Will you return, word for word, only the lines from the top of the data below down to and including the one with "scene.camera = cam"?
[Begin]
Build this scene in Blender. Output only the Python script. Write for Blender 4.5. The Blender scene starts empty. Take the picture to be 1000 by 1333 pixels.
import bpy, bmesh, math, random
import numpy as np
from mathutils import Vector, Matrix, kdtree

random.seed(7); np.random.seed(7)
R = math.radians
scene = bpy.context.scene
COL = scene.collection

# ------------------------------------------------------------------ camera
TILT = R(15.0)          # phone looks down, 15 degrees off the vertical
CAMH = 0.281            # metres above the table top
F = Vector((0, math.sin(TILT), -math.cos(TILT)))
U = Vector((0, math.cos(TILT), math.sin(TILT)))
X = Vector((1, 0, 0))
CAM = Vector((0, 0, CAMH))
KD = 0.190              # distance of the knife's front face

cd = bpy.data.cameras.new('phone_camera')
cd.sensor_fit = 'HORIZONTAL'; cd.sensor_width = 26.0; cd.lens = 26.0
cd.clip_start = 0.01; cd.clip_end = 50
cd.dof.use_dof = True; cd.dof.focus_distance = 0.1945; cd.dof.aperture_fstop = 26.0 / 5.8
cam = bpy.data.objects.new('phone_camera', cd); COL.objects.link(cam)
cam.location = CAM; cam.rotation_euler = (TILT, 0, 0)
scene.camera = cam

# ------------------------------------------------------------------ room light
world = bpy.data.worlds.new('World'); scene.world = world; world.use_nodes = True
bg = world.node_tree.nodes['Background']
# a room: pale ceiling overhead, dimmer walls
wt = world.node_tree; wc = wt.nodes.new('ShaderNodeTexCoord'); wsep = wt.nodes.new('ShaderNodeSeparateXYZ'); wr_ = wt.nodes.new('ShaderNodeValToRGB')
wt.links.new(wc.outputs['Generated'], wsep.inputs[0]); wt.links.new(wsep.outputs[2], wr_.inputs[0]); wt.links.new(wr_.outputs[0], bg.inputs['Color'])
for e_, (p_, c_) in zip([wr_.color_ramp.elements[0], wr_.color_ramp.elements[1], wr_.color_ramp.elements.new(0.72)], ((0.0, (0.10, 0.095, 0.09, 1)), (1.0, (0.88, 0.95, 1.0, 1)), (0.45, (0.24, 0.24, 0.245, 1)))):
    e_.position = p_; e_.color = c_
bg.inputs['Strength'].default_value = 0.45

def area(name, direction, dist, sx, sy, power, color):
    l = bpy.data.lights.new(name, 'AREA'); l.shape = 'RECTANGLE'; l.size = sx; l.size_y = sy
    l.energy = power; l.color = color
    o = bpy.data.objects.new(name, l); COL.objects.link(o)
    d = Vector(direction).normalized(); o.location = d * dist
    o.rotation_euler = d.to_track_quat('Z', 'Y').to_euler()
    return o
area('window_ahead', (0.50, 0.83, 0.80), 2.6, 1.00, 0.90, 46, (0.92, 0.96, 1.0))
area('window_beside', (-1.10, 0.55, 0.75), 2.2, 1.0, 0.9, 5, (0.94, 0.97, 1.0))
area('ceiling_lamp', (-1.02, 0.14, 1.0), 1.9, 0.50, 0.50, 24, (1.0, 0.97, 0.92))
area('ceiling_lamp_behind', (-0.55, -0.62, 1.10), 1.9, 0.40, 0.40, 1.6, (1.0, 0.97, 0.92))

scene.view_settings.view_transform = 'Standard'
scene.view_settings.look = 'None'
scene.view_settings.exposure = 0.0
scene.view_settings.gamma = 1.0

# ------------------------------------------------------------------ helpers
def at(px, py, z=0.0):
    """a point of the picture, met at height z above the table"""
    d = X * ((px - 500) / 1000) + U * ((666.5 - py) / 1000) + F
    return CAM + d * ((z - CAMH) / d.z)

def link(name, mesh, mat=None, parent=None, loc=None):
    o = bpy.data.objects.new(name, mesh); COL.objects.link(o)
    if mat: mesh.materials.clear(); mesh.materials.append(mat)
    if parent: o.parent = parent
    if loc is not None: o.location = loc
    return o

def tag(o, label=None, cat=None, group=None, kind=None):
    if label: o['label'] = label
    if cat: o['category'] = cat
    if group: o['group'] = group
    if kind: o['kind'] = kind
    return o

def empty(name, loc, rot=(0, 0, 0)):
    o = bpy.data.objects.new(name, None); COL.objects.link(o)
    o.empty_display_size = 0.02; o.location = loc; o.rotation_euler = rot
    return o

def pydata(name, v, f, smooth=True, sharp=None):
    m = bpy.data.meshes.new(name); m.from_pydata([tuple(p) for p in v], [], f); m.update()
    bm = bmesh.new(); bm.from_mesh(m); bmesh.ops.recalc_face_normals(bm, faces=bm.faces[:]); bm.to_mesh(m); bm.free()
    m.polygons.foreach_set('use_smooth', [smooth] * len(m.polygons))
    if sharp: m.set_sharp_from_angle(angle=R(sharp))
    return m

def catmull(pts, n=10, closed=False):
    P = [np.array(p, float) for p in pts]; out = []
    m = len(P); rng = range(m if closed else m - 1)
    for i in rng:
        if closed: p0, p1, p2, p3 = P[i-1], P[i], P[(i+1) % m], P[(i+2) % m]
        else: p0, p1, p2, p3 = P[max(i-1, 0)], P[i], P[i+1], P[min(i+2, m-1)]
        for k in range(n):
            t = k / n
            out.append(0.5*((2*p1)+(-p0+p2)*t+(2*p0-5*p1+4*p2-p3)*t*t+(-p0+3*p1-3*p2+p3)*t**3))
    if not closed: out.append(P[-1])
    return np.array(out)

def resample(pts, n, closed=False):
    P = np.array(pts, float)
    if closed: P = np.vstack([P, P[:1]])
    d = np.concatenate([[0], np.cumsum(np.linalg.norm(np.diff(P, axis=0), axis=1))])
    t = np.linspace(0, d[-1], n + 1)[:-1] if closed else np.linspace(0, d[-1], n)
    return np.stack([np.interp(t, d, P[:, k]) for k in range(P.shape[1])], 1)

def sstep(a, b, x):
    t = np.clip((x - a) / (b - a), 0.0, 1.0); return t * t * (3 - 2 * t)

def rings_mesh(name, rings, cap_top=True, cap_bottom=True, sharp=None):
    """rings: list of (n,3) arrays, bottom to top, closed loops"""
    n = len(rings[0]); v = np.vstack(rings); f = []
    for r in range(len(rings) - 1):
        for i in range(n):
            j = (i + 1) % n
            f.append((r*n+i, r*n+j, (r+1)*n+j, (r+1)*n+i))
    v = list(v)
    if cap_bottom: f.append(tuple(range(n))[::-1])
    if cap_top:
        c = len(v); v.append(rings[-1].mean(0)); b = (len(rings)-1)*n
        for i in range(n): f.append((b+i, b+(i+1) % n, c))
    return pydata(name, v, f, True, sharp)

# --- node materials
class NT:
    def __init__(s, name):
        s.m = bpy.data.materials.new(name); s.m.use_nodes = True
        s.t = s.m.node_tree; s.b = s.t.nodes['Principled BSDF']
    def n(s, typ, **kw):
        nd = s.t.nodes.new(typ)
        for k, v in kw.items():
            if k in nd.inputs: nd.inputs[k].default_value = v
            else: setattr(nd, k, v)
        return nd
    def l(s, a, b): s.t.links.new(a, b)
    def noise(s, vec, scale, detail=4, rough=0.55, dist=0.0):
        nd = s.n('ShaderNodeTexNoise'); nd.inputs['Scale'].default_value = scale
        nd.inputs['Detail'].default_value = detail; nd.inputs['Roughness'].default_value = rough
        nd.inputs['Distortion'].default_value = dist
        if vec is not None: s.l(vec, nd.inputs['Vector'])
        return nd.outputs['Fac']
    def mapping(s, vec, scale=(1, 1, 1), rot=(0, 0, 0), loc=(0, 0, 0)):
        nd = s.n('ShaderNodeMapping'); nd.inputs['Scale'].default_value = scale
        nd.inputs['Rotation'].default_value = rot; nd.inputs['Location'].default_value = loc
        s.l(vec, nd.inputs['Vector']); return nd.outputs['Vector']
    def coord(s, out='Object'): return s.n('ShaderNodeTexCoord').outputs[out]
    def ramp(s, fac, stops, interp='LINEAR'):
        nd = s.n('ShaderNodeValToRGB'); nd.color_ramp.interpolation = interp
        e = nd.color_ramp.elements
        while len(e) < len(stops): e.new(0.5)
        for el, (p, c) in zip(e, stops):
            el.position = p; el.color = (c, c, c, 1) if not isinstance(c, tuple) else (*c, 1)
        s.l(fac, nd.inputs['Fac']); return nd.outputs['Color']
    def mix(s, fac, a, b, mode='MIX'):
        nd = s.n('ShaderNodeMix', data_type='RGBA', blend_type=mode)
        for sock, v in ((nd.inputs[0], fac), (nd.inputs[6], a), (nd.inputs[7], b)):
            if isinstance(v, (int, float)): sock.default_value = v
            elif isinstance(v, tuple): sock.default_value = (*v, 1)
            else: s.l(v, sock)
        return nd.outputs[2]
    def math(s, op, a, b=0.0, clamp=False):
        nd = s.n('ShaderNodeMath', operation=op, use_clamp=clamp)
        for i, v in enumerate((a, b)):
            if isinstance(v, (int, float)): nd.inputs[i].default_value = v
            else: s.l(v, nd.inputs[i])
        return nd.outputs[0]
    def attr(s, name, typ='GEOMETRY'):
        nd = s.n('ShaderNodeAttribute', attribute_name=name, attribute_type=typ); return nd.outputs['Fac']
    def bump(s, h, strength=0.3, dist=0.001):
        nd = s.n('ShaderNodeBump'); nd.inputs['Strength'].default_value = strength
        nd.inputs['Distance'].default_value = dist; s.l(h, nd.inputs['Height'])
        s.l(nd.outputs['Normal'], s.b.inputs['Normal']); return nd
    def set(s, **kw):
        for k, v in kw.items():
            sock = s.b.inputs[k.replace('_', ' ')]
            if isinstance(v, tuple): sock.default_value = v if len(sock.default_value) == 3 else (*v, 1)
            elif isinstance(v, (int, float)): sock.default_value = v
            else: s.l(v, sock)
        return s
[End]
*Exercise response*
Build this scene in Blender. Output only the Python script. Write for Blender 4.5. The Blender scene starts empty. Take the picture to be 1000 by 1333 pixels.
import bpy, bmesh, math, random
import numpy as np
from mathutils import Vector, Matrix, kdtree

random.seed(7); np.random.seed(7)
R = math.radians
scene = bpy.context.scene
COL = scene.collection

# ------------------------------------------------------------------ camera
TILT = R(15.0)          # phone looks down, 15 degrees off the vertical
CAMH = 0.281            # metres above the table top
F = Vector((0, math.sin(TILT), -math.cos(TILT)))
U = Vector((0, math.cos(TILT), math.sin(TILT)))
X = Vector((1, 0, 0))
CAM = Vector((0, 0, CAMH))
KD = 0.190              # distance of the knife's front face

cd = bpy.data.cameras.new('phone_camera')
cd.sensor_fit = 'HORIZONTAL'; cd.sensor_width = 26.0; cd.lens = 26.0
cd.clip_start = 0.01; cd.clip_end = 50
cd.dof.use_dof = True; cd.dof.focus_distance = 0.1945; cd.dof.aperture_fstop = 26.0 / 5.8
cam = bpy.data.objects.new('phone_camera', cd); COL.objects.link(cam)
cam.location = CAM; cam.rotation_euler = (TILT, 0, 0)
scene.camera = cam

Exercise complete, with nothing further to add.